What is required >> In the listing that follows, the range to quote begins at the line that has "child(mb, 'shaft', M['concrete'], strut, smooth=False)" and ends after the line that has "tag(mb.build('marker_peg', M['white']), 'small"; quote it verbatim and add nothing.
---
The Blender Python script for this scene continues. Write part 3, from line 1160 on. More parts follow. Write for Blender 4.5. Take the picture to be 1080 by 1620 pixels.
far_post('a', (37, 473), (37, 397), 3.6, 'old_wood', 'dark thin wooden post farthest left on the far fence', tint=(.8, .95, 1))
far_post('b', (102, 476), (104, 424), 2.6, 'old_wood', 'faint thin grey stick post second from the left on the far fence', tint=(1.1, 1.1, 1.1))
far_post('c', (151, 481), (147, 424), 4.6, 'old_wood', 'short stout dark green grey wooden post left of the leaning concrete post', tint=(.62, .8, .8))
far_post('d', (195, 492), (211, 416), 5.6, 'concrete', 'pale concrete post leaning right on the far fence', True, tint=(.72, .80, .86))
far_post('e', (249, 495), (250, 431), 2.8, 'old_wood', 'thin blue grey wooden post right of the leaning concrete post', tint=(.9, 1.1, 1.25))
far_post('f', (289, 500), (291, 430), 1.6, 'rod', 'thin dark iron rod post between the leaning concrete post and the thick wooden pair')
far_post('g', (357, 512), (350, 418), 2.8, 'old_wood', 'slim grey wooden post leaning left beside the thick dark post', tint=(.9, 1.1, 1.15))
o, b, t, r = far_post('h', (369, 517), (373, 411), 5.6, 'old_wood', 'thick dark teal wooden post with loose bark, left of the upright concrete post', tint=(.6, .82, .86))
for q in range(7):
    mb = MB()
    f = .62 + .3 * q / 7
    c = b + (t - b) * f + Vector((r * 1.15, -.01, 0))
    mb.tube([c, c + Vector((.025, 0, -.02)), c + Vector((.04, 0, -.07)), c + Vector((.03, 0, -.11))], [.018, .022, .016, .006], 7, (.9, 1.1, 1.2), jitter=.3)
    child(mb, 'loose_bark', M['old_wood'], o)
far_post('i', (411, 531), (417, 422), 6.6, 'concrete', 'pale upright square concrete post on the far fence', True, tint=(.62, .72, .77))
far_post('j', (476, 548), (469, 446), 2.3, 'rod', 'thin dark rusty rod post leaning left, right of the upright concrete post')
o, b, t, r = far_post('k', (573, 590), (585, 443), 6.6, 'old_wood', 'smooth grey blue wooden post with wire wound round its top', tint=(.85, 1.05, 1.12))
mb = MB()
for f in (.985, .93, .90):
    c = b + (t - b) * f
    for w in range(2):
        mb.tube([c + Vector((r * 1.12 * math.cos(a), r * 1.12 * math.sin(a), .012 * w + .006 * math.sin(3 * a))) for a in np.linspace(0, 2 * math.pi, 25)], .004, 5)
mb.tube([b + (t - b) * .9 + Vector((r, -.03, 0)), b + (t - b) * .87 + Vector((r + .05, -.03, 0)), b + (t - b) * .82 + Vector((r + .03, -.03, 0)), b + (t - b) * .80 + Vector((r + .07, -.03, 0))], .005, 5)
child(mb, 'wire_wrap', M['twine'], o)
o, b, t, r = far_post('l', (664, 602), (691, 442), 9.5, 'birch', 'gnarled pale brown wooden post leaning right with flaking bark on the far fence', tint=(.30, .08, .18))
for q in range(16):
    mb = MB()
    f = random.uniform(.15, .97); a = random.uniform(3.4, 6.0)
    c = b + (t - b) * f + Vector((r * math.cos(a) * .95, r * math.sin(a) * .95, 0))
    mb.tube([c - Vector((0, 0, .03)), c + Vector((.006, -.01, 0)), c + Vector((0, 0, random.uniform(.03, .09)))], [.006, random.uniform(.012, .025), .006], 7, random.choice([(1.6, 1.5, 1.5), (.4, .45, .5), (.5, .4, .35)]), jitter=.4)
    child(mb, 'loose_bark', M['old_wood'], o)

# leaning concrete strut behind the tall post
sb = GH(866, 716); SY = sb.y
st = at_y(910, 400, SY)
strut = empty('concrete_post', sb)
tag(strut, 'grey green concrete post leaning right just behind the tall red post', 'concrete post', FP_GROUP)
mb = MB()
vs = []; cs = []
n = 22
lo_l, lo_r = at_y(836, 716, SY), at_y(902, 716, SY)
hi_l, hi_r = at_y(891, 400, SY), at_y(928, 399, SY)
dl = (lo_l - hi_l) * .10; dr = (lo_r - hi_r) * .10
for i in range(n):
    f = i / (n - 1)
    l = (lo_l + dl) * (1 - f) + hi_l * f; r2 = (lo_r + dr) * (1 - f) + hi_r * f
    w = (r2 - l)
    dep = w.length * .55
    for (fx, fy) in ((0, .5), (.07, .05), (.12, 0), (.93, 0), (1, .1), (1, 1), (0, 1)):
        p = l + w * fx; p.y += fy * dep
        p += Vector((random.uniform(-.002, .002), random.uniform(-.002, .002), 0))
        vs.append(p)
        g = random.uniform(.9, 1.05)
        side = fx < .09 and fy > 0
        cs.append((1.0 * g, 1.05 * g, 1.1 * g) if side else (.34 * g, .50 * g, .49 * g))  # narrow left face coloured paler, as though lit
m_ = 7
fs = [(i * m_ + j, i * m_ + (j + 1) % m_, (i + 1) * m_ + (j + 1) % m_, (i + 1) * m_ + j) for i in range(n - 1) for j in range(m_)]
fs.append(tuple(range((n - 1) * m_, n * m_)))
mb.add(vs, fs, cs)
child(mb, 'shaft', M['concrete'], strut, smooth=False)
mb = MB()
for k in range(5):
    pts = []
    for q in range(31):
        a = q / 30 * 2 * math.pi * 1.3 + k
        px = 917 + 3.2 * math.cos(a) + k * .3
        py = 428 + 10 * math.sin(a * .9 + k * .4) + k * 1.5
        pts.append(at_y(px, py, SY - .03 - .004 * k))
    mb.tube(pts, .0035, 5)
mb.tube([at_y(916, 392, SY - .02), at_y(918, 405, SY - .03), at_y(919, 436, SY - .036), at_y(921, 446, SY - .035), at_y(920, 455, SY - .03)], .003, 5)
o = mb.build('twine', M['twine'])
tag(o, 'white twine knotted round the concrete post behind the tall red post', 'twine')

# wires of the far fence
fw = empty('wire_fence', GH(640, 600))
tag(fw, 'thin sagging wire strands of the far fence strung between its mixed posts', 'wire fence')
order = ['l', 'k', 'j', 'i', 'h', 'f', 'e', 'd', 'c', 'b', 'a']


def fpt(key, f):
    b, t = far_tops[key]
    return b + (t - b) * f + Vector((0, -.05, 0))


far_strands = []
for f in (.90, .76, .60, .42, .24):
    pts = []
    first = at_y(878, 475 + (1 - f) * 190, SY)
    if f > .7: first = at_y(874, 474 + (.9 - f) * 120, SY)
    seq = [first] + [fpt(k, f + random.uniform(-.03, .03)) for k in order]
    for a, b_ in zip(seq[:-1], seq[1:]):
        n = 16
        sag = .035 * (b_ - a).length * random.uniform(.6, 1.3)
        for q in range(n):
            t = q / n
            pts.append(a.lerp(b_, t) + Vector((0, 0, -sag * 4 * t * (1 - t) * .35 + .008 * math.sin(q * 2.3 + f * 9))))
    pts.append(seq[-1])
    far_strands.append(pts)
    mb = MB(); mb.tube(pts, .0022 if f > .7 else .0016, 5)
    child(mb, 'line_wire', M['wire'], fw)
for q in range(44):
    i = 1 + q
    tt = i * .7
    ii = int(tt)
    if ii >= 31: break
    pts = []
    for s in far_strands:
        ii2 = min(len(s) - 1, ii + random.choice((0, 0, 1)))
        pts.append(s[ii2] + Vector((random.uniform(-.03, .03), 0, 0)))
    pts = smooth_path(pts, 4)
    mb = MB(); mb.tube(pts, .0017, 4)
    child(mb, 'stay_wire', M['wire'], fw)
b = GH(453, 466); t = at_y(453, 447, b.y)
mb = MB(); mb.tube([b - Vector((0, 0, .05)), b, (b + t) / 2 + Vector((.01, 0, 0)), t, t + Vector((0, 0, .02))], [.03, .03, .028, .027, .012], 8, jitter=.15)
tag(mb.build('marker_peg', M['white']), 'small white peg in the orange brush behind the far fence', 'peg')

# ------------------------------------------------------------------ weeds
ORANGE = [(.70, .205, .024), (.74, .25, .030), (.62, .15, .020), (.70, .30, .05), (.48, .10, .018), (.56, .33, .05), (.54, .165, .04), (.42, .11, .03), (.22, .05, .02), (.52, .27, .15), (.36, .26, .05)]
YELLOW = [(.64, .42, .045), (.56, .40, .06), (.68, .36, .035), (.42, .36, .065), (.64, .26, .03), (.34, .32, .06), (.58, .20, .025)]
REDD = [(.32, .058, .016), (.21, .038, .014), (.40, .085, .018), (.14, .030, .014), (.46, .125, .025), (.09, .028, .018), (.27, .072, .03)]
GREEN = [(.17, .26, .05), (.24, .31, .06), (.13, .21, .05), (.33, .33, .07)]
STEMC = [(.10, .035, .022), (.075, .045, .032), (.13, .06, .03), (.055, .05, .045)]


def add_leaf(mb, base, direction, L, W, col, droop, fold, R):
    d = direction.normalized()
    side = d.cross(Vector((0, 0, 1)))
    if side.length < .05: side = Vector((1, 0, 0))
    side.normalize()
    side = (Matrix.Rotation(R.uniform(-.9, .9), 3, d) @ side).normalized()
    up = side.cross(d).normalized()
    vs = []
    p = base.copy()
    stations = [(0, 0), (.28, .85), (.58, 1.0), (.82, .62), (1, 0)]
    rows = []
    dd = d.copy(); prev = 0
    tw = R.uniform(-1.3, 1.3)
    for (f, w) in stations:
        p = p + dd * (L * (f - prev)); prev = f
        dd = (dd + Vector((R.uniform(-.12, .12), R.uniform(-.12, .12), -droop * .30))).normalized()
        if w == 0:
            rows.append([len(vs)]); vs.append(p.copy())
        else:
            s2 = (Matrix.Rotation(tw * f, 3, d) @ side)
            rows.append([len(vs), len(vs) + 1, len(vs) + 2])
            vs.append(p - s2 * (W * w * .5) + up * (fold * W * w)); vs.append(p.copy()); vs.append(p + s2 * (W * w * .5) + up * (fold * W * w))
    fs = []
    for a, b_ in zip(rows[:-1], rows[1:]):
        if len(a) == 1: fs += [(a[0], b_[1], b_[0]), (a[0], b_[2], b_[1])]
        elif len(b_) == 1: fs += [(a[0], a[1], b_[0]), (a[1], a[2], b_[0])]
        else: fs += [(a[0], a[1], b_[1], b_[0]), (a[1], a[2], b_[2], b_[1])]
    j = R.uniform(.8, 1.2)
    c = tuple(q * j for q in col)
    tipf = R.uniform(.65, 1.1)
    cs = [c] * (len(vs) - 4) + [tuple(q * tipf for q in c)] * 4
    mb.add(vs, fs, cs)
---
Full output >>
child(mb, 'shaft', M['concrete'], strut, smooth=False)
mb = MB()
for k in range(5):
    pts = []
    for q in range(31):
        a = q / 30 * 2 * math.pi * 1.3 + k
        px = 917 + 3.2 * math.cos(a) + k * .3
        py = 428 + 10 * math.sin(a * .9 + k * .4) + k * 1.5
        pts.append(at_y(px, py, SY - .03 - .004 * k))
    mb.tube(pts, .0035, 5)
mb.tube([at_y(916, 392, SY - .02), at_y(918, 405, SY - .03), at_y(919, 436, SY - .036), at_y(921, 446, SY - .035), at_y(920, 455, SY - .03)], .003, 5)
o = mb.build('twine', M['twine'])
tag(o, 'white twine knotted round the concrete post behind the tall red post', 'twine')

# wires of the far fence
fw = empty('wire_fence', GH(640, 600))
tag(fw, 'thin sagging wire strands of the far fence strung between its mixed posts', 'wire fence')
order = ['l', 'k', 'j', 'i', 'h', 'f', 'e', 'd', 'c', 'b', 'a']


def fpt(key, f):
    b, t = far_tops[key]
    return b + (t - b) * f + Vector((0, -.05, 0))


far_strands = []
for f in (.90, .76, .60, .42, .24):
    pts = []
    first = at_y(878, 475 + (1 - f) * 190, SY)
    if f > .7: first = at_y(874, 474 + (.9 - f) * 120, SY)
    seq = [first] + [fpt(k, f + random.uniform(-.03, .03)) for k in order]
    for a, b_ in zip(seq[:-1], seq[1:]):
        n = 16
        sag = .035 * (b_ - a).length * random.uniform(.6, 1.3)
        for q in range(n):
            t = q / n
            pts.append(a.lerp(b_, t) + Vector((0, 0, -sag * 4 * t * (1 - t) * .35 + .008 * math.sin(q * 2.3 + f * 9))))
    pts.append(seq[-1])
    far_strands.append(pts)
    mb = MB(); mb.tube(pts, .0022 if f > .7 else .0016, 5)
    child(mb, 'line_wire', M['wire'], fw)
for q in range(44):
    i = 1 + q
    tt = i * .7
    ii = int(tt)
    if ii >= 31: break
    pts = []
    for s in far_strands:
        ii2 = min(len(s) - 1, ii + random.choice((0, 0, 1)))
        pts.append(s[ii2] + Vector((random.uniform(-.03, .03), 0, 0)))
    pts = smooth_path(pts, 4)
    mb = MB(); mb.tube(pts, .0017, 4)
    child(mb, 'stay_wire', M['wire'], fw)
b = GH(453, 466); t = at_y(453, 447, b.y)
mb = MB(); mb.tube([b - Vector((0, 0, .05)), b, (b + t) / 2 + Vector((.01, 0, 0)), t, t + Vector((0, 0, .02))], [.03, .03, .028, .027, .012], 8, jitter=.15)
tag(mb.build('marker_peg', M['white']), 'small white peg in the orange brush behind the far fence', 'peg')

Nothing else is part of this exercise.